Art Lopez’s journey as a computer science teacher began five years ago when one of his high school students asked him a question: “Why do Torrey Pines and La Jolla –  schools in more affluent parts of San Diego – have computer science classes and we don’t?” Lopez recalled.

Lopez teaches in San Diego at Sweetwater High School, where 85% of students qualify for free or reduced-price lunch programs.

“I said, ‘That’s a really great question.’ And the more I thought about it, I realized that this was an equity access issue that ran even deeper than the digital divide. Something was wrong.”

At the time, Lopez taught computer applications, but had no experience with computer science. "I tried to take one computer science class in college, but I felt completely disengaged,” he said.

Through a colleague, Lopez heard about a new computer science principles course at the University of California San Diego taught by professor Beth Simon. The course was funded in part by the National Science Foundation in an effort to create a more engaging and inclusive curriculum.


Lopez used Simon’s curriculum to start Sweetwater High School’s first computer science course in the fall of 2012. Weeks into the year, he learned that the College Board was piloting a new Advanced Placement class called AP Computer Science Principles, designed in part to help close the gender and ethnicity gap in AP computer science classrooms. Of the 46,000 students who took the Advanced Placement exam for computer science in 2014, 22 percent were female. In 2013, eight percent of the test-takers were Hispanic and three percent were African American. 

Sweetwater High School applied to be a pilot site for the new AP test, which launched nationwide this fall. Lopez credits Janice Cuny, NSF program director for computing education, for partnering with the College Board and providing vision for this course. "Janice is transforming high school CS education," he said. "She knew we needed to provide an introductory CS course in our high schools and broaden representation -- particularly among women and underrepresented minorities.”

The first year Sweetwater offered computer science, Lopez had 21 students enroll. Five years later, 80 students are taking computer science at his high school –- and the initiative has spread across the district. “We went from teaching zero CS courses five years ago to 42 CS courses throughout our district this year.”

Sweetwater High School computer science teacher Art Lopez and recent graduates Karla Gonzalez and Adrian Avalos present at a Computer Science For All event at The White House. Photo courtesy of Art Lopez.
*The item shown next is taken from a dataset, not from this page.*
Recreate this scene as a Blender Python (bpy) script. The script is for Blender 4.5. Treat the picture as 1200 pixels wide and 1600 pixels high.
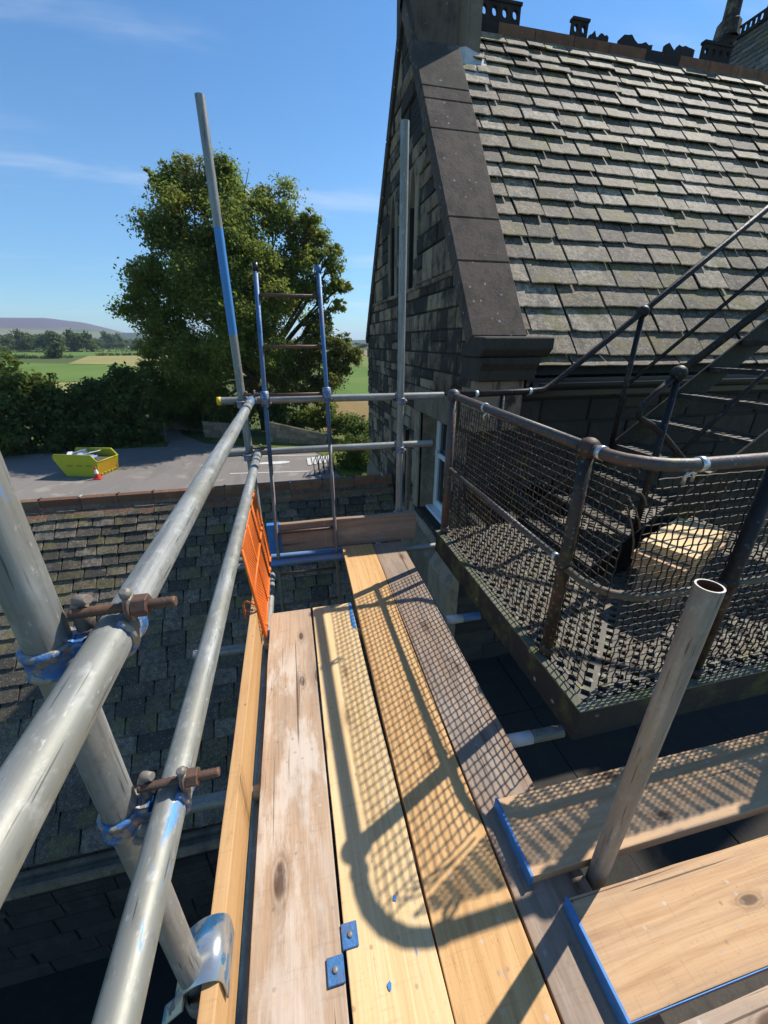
import bpy, bmesh, math, random
import numpy as np
from mathutils import Vector, Matrix, noise as mnoise

rnd = random.Random(7)
R = math.radians
C = bpy.context.scene.collection
for o in list(bpy.data.objects):
    bpy.data.objects.remove(o)
SC = bpy.context.scene

# ------------------------------------------------------------------ camera, sky, sun, exposure
CAMZ, PITCH, YAW, FOC = 1.41, R(23.4), R(13.0), 613.0      # focal length in pixels of a 1200 x 1600 picture
cd = bpy.data.cameras.new('camera'); cam = bpy.data.objects.new('camera', cd); C.objects.link(cam)
cam.location = (0, 0, CAMZ); cam.rotation_euler = (math.pi/2 - PITCH, 0, -YAW)
cd.sensor_fit = 'VERTICAL'; cd.sensor_height = 24.0; cd.lens = 24.0*FOC/1600.0
cd.clip_start = 0.02; cd.clip_end = 30000
SC.camera = cam

SUN_AZ, SUN_EL = R(25.0), R(48.0)                         # azimuth from +X towards +Y
sd = Vector((math.cos(SUN_EL)*math.cos(SUN_AZ), math.cos(SUN_EL)*math.sin(SUN_AZ), math.sin(SUN_EL)))
sl = bpy.data.lights.new('sun', 'SUN'); sl.energy = 4.8; sl.angle = R(0.53); sl.color = (1.0, 0.94, 0.84)
so = bpy.data.objects.new('sun', sl); C.objects.link(so); so.rotation_euler = sd.to_track_quat('Z', 'Y').to_euler()
so.location = sd*40

W = bpy.data.worlds.new('World'); SC.world = W; W.use_nodes = True
wn = W.node_tree.nodes; wl = W.node_tree.links; wn.clear()
sky = wn.new('ShaderNodeTexSky'); sky.sky_type = 'NISHITA'; sky.sun_disc = False
sky.sun_elevation = SUN_EL; sky.sun_rotation = math.atan2(sd.x, sd.y); sky.altitude = 60
sky.air_density = 1.0; sky.dust_density = 0.0; sky.ozone_density = 2.0
bgn = wn.new('ShaderNodeBackground'); bgn.inputs[1].default_value = 0.118
wo = wn.new('ShaderNodeOutputWorld')
# thin cirrus: streaky noise on the direction, thicker low down
tc = wn.new('ShaderNodeTexCoord'); sep = wn.new('ShaderNodeSeparateXYZ'); wl.new(tc.outputs['Generated'], sep.inputs[0])
def wm(op, a, b=None, c=None):
    n = wn.new('ShaderNodeMath'); n.operation = op
    for i, x in enumerate((a, b, c)):
        if x is None: continue
        if isinstance(x, (int, float)): n.inputs[i].default_value = x
        else: wl.new(x, n.inputs[i])
    return n.outputs[0]
zz = wm('ADD', wm('MAXIMUM', sep.outputs[2], 0.0), 0.12)
cx = wm('DIVIDE', sep.outputs[0], zz); cy = wm('DIVIDE', sep.outputs[1], zz)
cmb = wn.new('ShaderNodeCombineXYZ'); wl.new(cx, cmb.inputs[0]); wl.new(wm('MULTIPLY', cy, 1.0), cmb.inputs[1])
rot = wn.new('ShaderNodeMapping'); rot.inputs['Rotation'].default_value = (0, 0, R(-18)); rot.inputs['Scale'].default_value = (0.55, 1.7, 1)
rot.inputs['Location'].default_value = (3.1, 1.3, 0)
wl.new(cmb.outputs[0], rot.inputs[0])
cn = wn.new('ShaderNodeTexNoise'); cn.inputs['Scale'].default_value = 1.05; cn.inputs['Detail'].default_value = 7; cn.inputs['Roughness'].default_value = 0.55
cn.inputs['Distortion'].default_value = 0.5; wl.new(rot.outputs[0], cn.inputs['Vector'])
cr = wn.new('ShaderNodeMapRange'); cr.interpolation_type = 'SMOOTHSTEP'
cr.inputs['From Min'].default_value = 0.50; cr.inputs['From Max'].default_value = 0.80; cr.inputs['To Max'].default_value = 0.48
wl.new(cn.outputs[0], cr.inputs['Value'])
cmx = wn.new('ShaderNodeMix'); cmx.data_type = 'RGBA'; cmx.inputs[7].default_value = (5.0, 5.5, 6.3, 1)
hs = wn.new('ShaderNodeHueSaturation'); hs.inputs['Saturation'].default_value = 1.24; wl.new(sky.outputs[0], hs.inputs['Color'])
wl.new(cr.outputs[0], cmx.inputs[0]); zd = wn.new('ShaderNodeMapRange'); zd.interpolation_type = 'SMOOTHSTEP'; zd.inputs['From Min'].default_value = -.05; zd.inputs['From Max'].default_value = .32
zd.inputs['To Min'].default_value = .60; zd.inputs['To Max'].default_value = 1.0; wl.new(sep.outputs[2], zd.inputs['Value'])
hv = wn.new('ShaderNodeMix'); hv.data_type = 'RGBA'; hv.blend_type = 'MULTIPLY'; hv.inputs[0].default_value = 1.0; wl.new(hs.outputs[0], hv.inputs[6])
hc = wn.new('ShaderNodeCombineColor'); wl.new(wm('MULTIPLY', zd.outputs[0], wm('ADD', .25, wm('MULTIPLY', zd.outputs[0], .75))), hc.inputs[0]); wl.new(zd.outputs[0], hc.inputs[1]); wl.new(wm('POWER', zd.outputs[0], .5), hc.inputs[2]); wl.new(hc.outputs[0], hv.inputs[7])
wl.new(hv.outputs[2], cmx.inputs[6]); wl.new(cmx.outputs[2], bgn.inputs[0]); wl.new(bgn.outputs[0], wo.inputs[0])

SC.view_settings.view_transform = 'Standard'; SC.view_settings.look = 'None'; SC.view_settings.gamma = 1.0
SC.view_settings.use_curve_mapping = False; SC.view_settings.exposure = 0.5
SC.render.engine = 'CYCLES'
cy_ = SC.cycles
cy_.max_bounces = 6; cy_.diffuse_bounces = 3; cy_.glossy_bounces = 3; cy_.transmission_bounces = 4; cy_.transparent_max_bounces = 6
cy_.volume_bounces = 0
cy_.use_denoising = True

# ------------------------------------------------------------------ helpers
def in_frame(p):
    """pixel and depth of a world point (1200 x 1600), only used to sort pieces by the size they show at"""
    x, y, z = p[0], p[1], p[2]-CAMZ
    r = x*math.cos(YAW) - y*math.sin(YAW); f = x*math.sin(YAW) + y*math.cos(YAW)
    d = f*math.cos(PITCH) - z*math.sin(PITCH); h = f*math.sin(PITCH) + z*math.cos(PITCH)
    if d < .05: return None
    return 600 + FOC*r/d, 800 - FOC*h/d, d
def shown_size(p, area):
    q = in_frame(p)
    if q is None or not (-30 < q[0] < 1230 and -30 < q[1] < 1630): return 0
    return area/(q[2]*q[2])

class MB:
    def __init__(s): s.v = []; s.f = []; s.sm = []; s.mi = []
    def add(s, vs, fs, smooth=False, mi=0):
        b = len(s.v); s.v += [tuple(v) for v in vs]
        for f in fs: s.f.append(tuple(i+b for i in f)); s.sm.append(smooth); s.mi.append(mi)
    def box(s, a, b, mi=0):
        x0, y0, z0 = a; x1, y1, z1 = b
        s.add([(x0,y0,z0),(x1,y0,z0),(x1,y1,z0),(x0,y1,z0),(x0,y0,z1),(x1,y0,z1),(x1,y1,z1),(x0,y1,z1)],
              [(0,3,2,1),(4,5,6,7),(0,1,5,4),(1,2,6,5),(2,3,7,6),(3,0,4,7)], mi=mi)
    def bar(s, p, q, w, h, up=(0,0,1), mi=0):
        """box of section w x h from p to q"""
        p = Vector(p); q = Vector(q); d = (q-p).normalized(); u = Vector(up)
        if abs(d.dot(u)) > .98: u = Vector((0,1,0))
        sx = d.cross(u).normalized()*w/2; sz = sx.normalized().cross(d).normalized()*h/2
        vs = [p-sx-sz, p+sx-sz, p+sx+sz, p-sx+sz, q-sx-sz, q+sx-sz, q+sx+sz, q-sx+sz]
        s.add(vs, [(0,1,2,3),(7,6,5,4),(0,4,5,1),(1,5,6,2),(2,6,7,3),(3,7,4,0)], mi=mi)
    def prism(s, poly, fn, d0, d1, mi=0):
        """poly: 2D points (counter-clockwise), fn(a, b, d) -> 3D"""
        n = len(poly)
        vs = [fn(a, b, d0) for a, b in poly] + [fn(a, b, d1) for a, b in poly]
        fs = [tuple(range(n-1, -1, -1)), tuple(range(n, 2*n))] + [(i, (i+1) % n, n+(i+1) % n, n+i) for i in range(n)]
        s.add(vs, fs, mi=mi)
    def tube(s, pts, r, seg=12, cap=True, smooth=True, mi=0, twist=0):
        pts = [Vector(p) for p in pts]; n = len(pts); rr = r if isinstance(r, (list, tuple)) else [r]*n
        vs = []; prev = None
        for i, p in enumerate(pts):
            d = (pts[min(i+1, n-1)] - pts[max(i-1, 0)]).normalized()
            if prev is None:
                u = Vector((0,0,1)) if abs(d.z) < .9 else Vector((1,0,0))
                a = d.cross(u).normalized()
            else:
                a = (prev - d*prev.dot(d)).normalized()
            prev = a; b = d.cross(a)
            for k in range(seg):
                t = 2*math.pi*k/seg + twist
                vs.append(p + (a*math.cos(t) + b*math.sin(t))*rr[i])
        fs = []
        for i in range(n-1):
            for k in range(seg):
                k2 = (k+1) % seg
                fs.append((i*seg+k, i*seg+k2, (i+1)*seg+k2, (i+1)*seg+k))
        s.add(vs, fs, smooth, mi)
        if cap:
            b = len(s.v) - len(vs)
            s.f.append(tuple(b+k for k in range(seg-1, -1, -1))); s.sm.append(False); s.mi.append(mi)
            s.f.append(tuple(b+(n-1)*seg+k for k in range(seg))); s.sm.append(False); s.mi.append(mi)
    def lathe(s, prof, c, ax=(0,0,1), seg=16, smooth=True, mi=0, a0=0, a1=2*math.pi):
        """prof: (radius, height) pairs turned about the axis through c"""
        ax = Vector(ax).normalized(); u = Vector((1,0,0)) if abs(ax.x) < .9 else Vector((0,1,0))
        a = (u - ax*u.dot(ax)).normalized(); b = ax.cross(a); c = Vector(c); full = abs(a1-a0-2*math.pi) < 1e-6
        ns = seg if full else seg+1; vs = []
        for r, h in prof:
            for k in range(ns):
                t = a0 + (a1-a0)*k/seg
                vs.append(c + ax*h + (a*math.cos(t) + b*math.sin(t))*r)
        fs = []
        for i in range(len(prof)-1):
            for k in range(seg):
                k2 = (k+1) % ns
                fs.append((i*ns+k, i*ns+k2, (i+1)*ns+k2, (i+1)*ns+k))
        s.add(vs, fs, smooth, mi)
    def ball(s, c, r, seg=14, rings=8, sc=(1,1,1), mi=0):
        vs = []; fs = []
        for i in range(rings+1):
            t = math.pi*i/rings
            for k in range(seg):
                p = 2*math.pi*k/seg
                vs.append((c[0]+r*sc[0]*math.sin(t)*math.cos(p), c[1]+r*sc[1]*math.sin(t)*math.sin(p), c[2]+r*sc[2]*math.cos(t)))
        for i in range(rings):
            for k in range(seg):
                k2 = (k+1) % seg
                fs.append((i*seg+k, (i+1)*seg+k, (i+1)*seg+k2, i*seg+k2))
        s.add(vs, fs, True, mi)
    def mesh(s, name, bevel=0.0, angle=40, segs=1):
        me = bpy.data.meshes.new(name); me.from_pydata(s.v, [], s.f); me.update()
        me.polygons.foreach_set('use_smooth', s.sm)
        if any(s.mi): me.polygons.foreach_set('material_index', s.mi)
        if bevel:
            bm = bmesh.new(); bm.from_mesh(me)
            es = [e for e in bm.edges if len(e.link_faces) == 2 and e.calc_face_angle(0) > R(angle)]
            bmesh.ops.bevel(bm, geom=es, offset=bevel, segments=segs, affect='EDGES', profile=.6)
            bm.to_mesh(me); bm.free()
        return me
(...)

On September 14,  Lopez and two of his recent graduates had the opportunity to speak at the White House Summit on Computer Science For All. “One of these students is a Latina. None of her family has graduated from college. But because of this class, she is motivated to be a computer scientist.”

Lopez offers these insights for schools that want to add a computer science program or increase diversity within an existing program.

Identify Potential Teachers: Lopez says that schools don’t necessarily need to bring in new faculty. “You just have to have at least one teacher who wants to offer the course and a supportive principal,” he says. “Then get that teacher trained.”

Forge Partnerships: “We didn’t go from zero CS classes to 42 in five years all by ourselves,” says Lopez. His district worked with UC San Diego and NSF to train 55 current middle and high school teachers. Additional teachers attended AP Summer Institutes. Sweetwater is now working with partner districts to create a regional professional network so teachers can help one another out.

Actively Recruit Students: Lopez says that one advantage to using existing personnel is that these teachers already know the community and can work to recruit students who may not view themselves as computer scientists. “When my students look at me, they see themselves represented,” says Lopez. He and other high school teachers went into the middle schools to generate interest.

“I wanted the kids to understand that there are no barriers in this course. Anyone can come. If a kid is interested, let them in the course. AP Computer Science Principles has become a gateway for kids who have never thought about taking an AP course. We take in ninth graders and kids with learning differences. Everyone is welcome.”

Lopez says he has seen tremendous changes in students as they study this field. “Computer science teaches kids how to think. They become really interested in computing and computational thinking. Some will want to pursue degrees in field, but it will also help them understand how important computers are in their life and future careers. It opens doors.”